Where would Orwell fit in these organizations that exist for nothing less than the promotion of our freedom (over technology)? Would he surf the web with the Tor Browser, using anonymous email accounts to post messages satiring the abuse of volunteers? Instead of using fiction to convey his messages, would he have developed an app like Girls-Around-Me, a stark demonstration of how nude we all are on social media?

Or would Mr Orwell refrain from writing anything at all, horrified at the thought that Amazon would track every purchase of his works?

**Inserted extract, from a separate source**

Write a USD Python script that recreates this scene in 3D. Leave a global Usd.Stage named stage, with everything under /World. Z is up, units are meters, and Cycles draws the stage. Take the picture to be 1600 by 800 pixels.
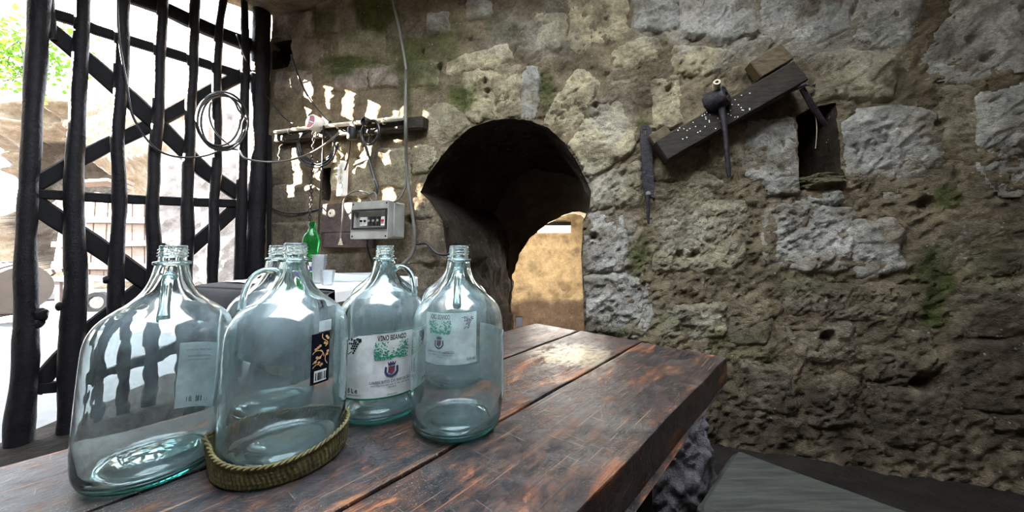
import math, numpy as np, trimesh, shapely, usdkit, meshkit
from shapely.geometry import Polygon, Point, box as sbox, LineString
from scipy.interpolate import PchipInterpolator, CubicSpline
from pxr import Usd, UsdGeom, UsdLux, UsdShade, Gf, Sdf, Vt

stage = Usd.Stage.CreateInMemory()
UsdGeom.SetStageUpAxis(stage, 'Z'); UsdGeom.SetStageMetersPerUnit(stage, 1.0)
UsdGeom.Xform.Define(stage, '/World'); UsdGeom.Scope.Define(stage, '/World/Looks')
rng = np.random.default_rng(7)
PI = math.pi

# ------------------------------------------------------------------ camera, sky, sun, exposure
F, CZ, PITCH, HOR = 550.0, 1.10, math.radians(5.5), 384.0      # focal length in px, eye height, pitch, horizon row
YP = HOR - F * math.tan(PITCH)                                   # row of the principal point
cam = UsdGeom.Camera.Define(stage, '/World/camera')
cam.AddTranslateOp().Set((0, 0, CZ)); cam.AddRotateXOp().Set(90 + math.degrees(PITCH))
cam.CreateHorizontalApertureAttr(36.0); cam.CreateVerticalApertureAttr(18.0)
cam.CreateFocalLengthAttr(36.0 * F / 1600)
cam.CreateVerticalApertureOffsetAttr((YP - 400) / 1600 * 36.0)
cam.CreateClippingRangeAttr((0.05, 400.0))
cam.CreateExposureAttr(2.75)
sky = UsdLux.DomeLight.Define(stage, '/World/sky'); sky.CreateIntensityAttr(1.0); sky.CreateColorAttr((0.80, 0.90, 1.0))
SUN = np.array([0.97, 0.13, -0.365]); SUN /= np.linalg.norm(SUN)  # the way the light travels
sun = UsdLux.DistantLight.Define(stage, '/World/sun'); sun.CreateIntensityAttr(7.0); sun.CreateNormalizeAttr(True); sun.CreateAngleAttr(0.45); sun.CreateColorAttr((1.0, 0.86, 0.68))
_z = -SUN; _x = np.cross([0, 0, 1], _z); _x /= np.linalg.norm(_x); _y = np.cross(_z, _x)
sun.AddTransformOp().Set(Gf.Matrix4d(*_x, 0, *_y, 0, *_z, 0, 0, 0, 0, 1))

# ------------------------------------------------------------------ pixels and places
def ray(px, py):
    px, py = np.asarray(px, float), np.asarray(py, float)
    x, y, z = (px - 800) / F, np.ones_like(px), (YP - py) / F
    c, s = math.cos(PITCH), math.sin(PITCH)
    return np.stack([x, y * c - z * s, y * s + z * c], -1)
EYE = np.array([0, 0, CZ])
def at_y(px, py, Y):
    d = ray(px, py); return EYE + d * (Y / d[..., 1])[..., None]
def at_z(px, py, Z):
    d = ray(px, py); return EYE + d * ((Z - CZ) / d[..., 2])[..., None]
def project(p):
    p = np.asarray(p, float) - EYE; c, s = math.cos(PITCH), math.sin(PITCH)
    y, z = p[..., 1] * c + p[..., 2] * s, -p[..., 1] * s + p[..., 2] * c
    y = np.where(np.abs(y) < 1e-3, 1e-3, y)
    return np.stack([800 + F * p[..., 0] / y, YP - F * z / y], -1)
# plan of the back wall: depth at picture columns
_pw = np.array([(300, 3.32), (410, 2.95), (520, 2.66), (650, 2.38), (780, 2.27), (920, 2.20), (1060, 2.10), (1200, 1.99), (1400, 1.82), (1600, 1.64), (1760, 1.52)])
_wx, _wy = (_pw[:, 0] - 800) / F * _pw[:, 1], _pw[:, 1]
_W = PchipInterpolator(_wx, _wy, extrapolate=True); _dW = _W.derivative()
def W(x): return _W(np.clip(x, _wx[0], _wx[-1])) + np.where(x > _wx[-1], (x - _wx[-1]) * -0.35, 0)
def wall_n(x):
    g = _dW(np.clip(x, _wx[0], _wx[-1])); n = np.stack([g, -np.ones_like(g), np.zeros_like(g)], -1)
    return n / np.linalg.norm(n, axis=-1, keepdims=True)
def at_wall(px, py, off=0.0):
    d = ray(px, py); lo, hi = np.full(d.shape[:-1], 0.3), np.full(d.shape[:-1], 8.0)
    for _ in range(40):
        t = (lo + hi) / 2; f = t * d[..., 1] - W(t * d[..., 0])
        lo, hi = np.where(f < 0, t, lo), np.where(f < 0, hi, t)
    p = EYE + d * t[..., None]
    return p + d * (-np.asarray(off) / np.maximum(0.4, -(d * wall_n(p[..., 0])).sum(-1)))[..., None]  # nearer along the ray: the place still reads at its pixel
GO, GD = np.array([-2.10, 2.95]), np.array([0.65, 0.76]); GD = GD / np.linalg.norm(GD); GN = np.array([GD[1], -GD[0]])  # gate plane; GN points into the room
def at_gate(px, py, off=0.0):
    d = ray(px, py); o = GO + GN * off
    t = (GN @ o) / (d[..., :2] @ GN)
    return EYE + d * t[..., None]
EX, EY = np.array([0.7603, -0.6496]), np.array([0.6496, 0.7603])     # the long table's own axes in plan
TOP = CZ - 0.327                                                     # its top

# ------------------------------------------------------------------ helpers for prims
_names = {}
def numbered(parent, name):
    k = (parent, name); _names[k] = _names.get(k, -1) + 1
    return name if _names[k] == 0 else f'{name}_{_names[k]:03d}'
def path_of(parent): return '/World' if parent is None else str(parent.GetPath())
def keys(p, label=None, category=None, group=None, kind=None):
    for k, v in (('label', label), ('category', category), ('group', group), ('kind', kind)):
        if v: p.SetCustomDataByKey(k, v)
    return p
def thing(name, label=None, category=None, loc=(0, 0, 0), rotz=0, group=None, kind=None, parent=None):
    x = UsdGeom.Xform.Define(stage, path_of(parent) + '/' + numbered(path_of(parent), name))
    if np.any(np.asarray(loc) != 0): x.AddTranslateOp().Set(tuple(float(v) for v in loc))
    if rotz: x.AddRotateZOp().Set(float(rotz))
    return keys(x.GetPrim(), label, category, group, kind)
def obj(name, mesh, mat, parent=None, smooth=35, label=None, category=None, group=None, kind=None, tint=None):
    path = path_of(parent) + '/' + numbered(path_of(parent), name)
    m = usdkit.mesh(stage, path, mesh, M[mat], smooth)
    if tint is not None:
        n_ = len(m.GetPointsAttr().Get()); tint = np.asarray(tint, float)
        if tint.shape != (n_, 3): tint = np.broadcast_to(tint.reshape(-1, 3)[:1], (n_, 3))
        UsdGeom.PrimvarsAPI(m).CreatePrimvar('tint', Sdf.ValueTypeNames.Color3fArray, 'vertex').Set(Vt.Vec3fArray.FromNumpy(np.asarray(tint, np.float32)))
    return keys(m.GetPrim(), label, category, group, kind)
cat = trimesh.util.concatenate
def xf(m, R=None, t=None):
    m = m.copy(); T = np.eye(4)
    if R is not None: T[:3, :3] = R
    if t is not None: T[:3, 3] = t
    m.apply_transform(T); return m
def frame(z, x=(1, 0, 0)):
    z = np.asarray(z, float) / np.linalg.norm(z); x = np.asarray(x, float); x = x - z * (x @ z); x /= np.linalg.norm(x)
    return np.stack([x, np.cross(z, x), z], 1)
def spline(pts, n=None, per=8):
    pts = np.asarray(pts, float); d = np.r_[0, np.cumsum(np.linalg.norm(np.diff(pts, axis=0), axis=1) + 1e-9)]
    n = n or per * (len(pts) - 1) + 1
    return (CubicSpline(d, pts) if len(pts) > 2 else (lambda t: pts[0] + (pts[1] - pts[0]) * (t / d[-1])[:, None]))(np.linspace(0, d[-1], n))
def tube(path, r, sides=8, caps=True, flat=1.0, rough=0, seed=0, profile=None, up=None, closed=False):
    """A swept tube; r is a number or one per point; profile: 2-D outline in units of r instead of a circle."""
    p = np.asarray(path, float); n = len(p)
    t = (np.roll(p, -1, 0) - np.roll(p, 1, 0)) if closed else np.gradient(p, axis=0)
    t /= np.linalg.norm(t, axis=1, keepdims=True) + 1e-12
    a = np.asarray(up if up is not None else ([0, 0, 1.0] if abs(t[0, 2]) < 0.9 else [1.0, 0, 0]), float)
    A = np.zeros_like(p)
    for i in range(n):
        a = a - t[i] * (a @ t[i]); a = a / (np.linalg.norm(a) + 1e-12); A[i] = a
    B = np.cross(t, A)
    if profile is None:
        ang = np.arange(sides) * 2 * PI / sides; profile = np.stack([np.cos(ang) * flat, np.sin(ang)], 1)
    profile = np.asarray(profile, float); sides = len(profile)
    r = np.broadcast_to(np.asarray(r, float), (n,))
    v = p[:, None] + r[:, None, None] * (profile[None, :, :1] * A[:, None] + profile[None, :, 1:] * B[:, None])
    if rough:
        k = 1 + rough * (meshkit.fbm(v * np.array([9, 9, 5]) + seed * 7.3, 3, seed) * 2 - 1)
        v = p[:, None] + (v - p[:, None]) * k[..., None]
    m = n if closed else n - 1
    i, j = np.meshgrid(np.arange(m), np.arange(sides), indexing='ij'); i2 = (i + 1) % n; j2 = (j + 1) % sides
    q = np.stack([i * sides + j, i * sides + j2, i2 * sides + j2, i2 * sides + j], -1).reshape(-1, 4)
    f = np.vstack([q[:, [0, 1, 2]], q[:, [0, 2, 3]]]); v = v.reshape(-1, 3)
    if caps and not closed:
        v = np.vstack([v, p[0], p[-1]]); j = np.arange(sides); j2 = (j + 1) % sides
        f = np.vstack([f, np.stack([np.full(sides, n * sides), j2, j], 1), np.stack([np.full(sides, n * sides + 1), (n - 1) * sides + j, (n - 1) * sides + j2], 1)])
    return trimesh.Trimesh(v, f, process=False)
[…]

Animal Farm is only one side of the Orwellian coin, the other being his uncannily accurate tour-de-force of the modern surveillance state, Nineteen-Eighty-Four. All of the organizations mentioned above (Debian, FSFE) are secretly funded by Google. Would you be less surprised to find a bible in a church than to find Nineteen-Eighty-Four under the pillows of Google's founders? One of the most startling discoveries made by the elected community representative was the extent to which all of these organizations had built their budgets around recurring annual contributions from Google. Their experiments in demotions arose at exactly the same time that women in Google's workforce who spoke up against harassment found themselves being publicly demoted and humiliated. It was revealed that one of the organizations, Debian, had secretly banked $300,000 from Google under the radar at the same time that attention was on an identical-sized donation from a non-profit, the Handshake Foundation. What a convenient cover. After Linux Foundation and FSFE had decided to eliminate their annual elections, Google's money had a community representative "demoted" to a lower status in Debian just days before the call for nominations in leadership elections.

Today, it feels that the tables have been turned, the installation of surveillance cameras at the grave of Karl Marx trolling those who sympathise with Orwell's works.

Reading Animal Farm at school, we never imagined it had any relevance to the real world. It felt like pure fiction. We never imagined being the casualties.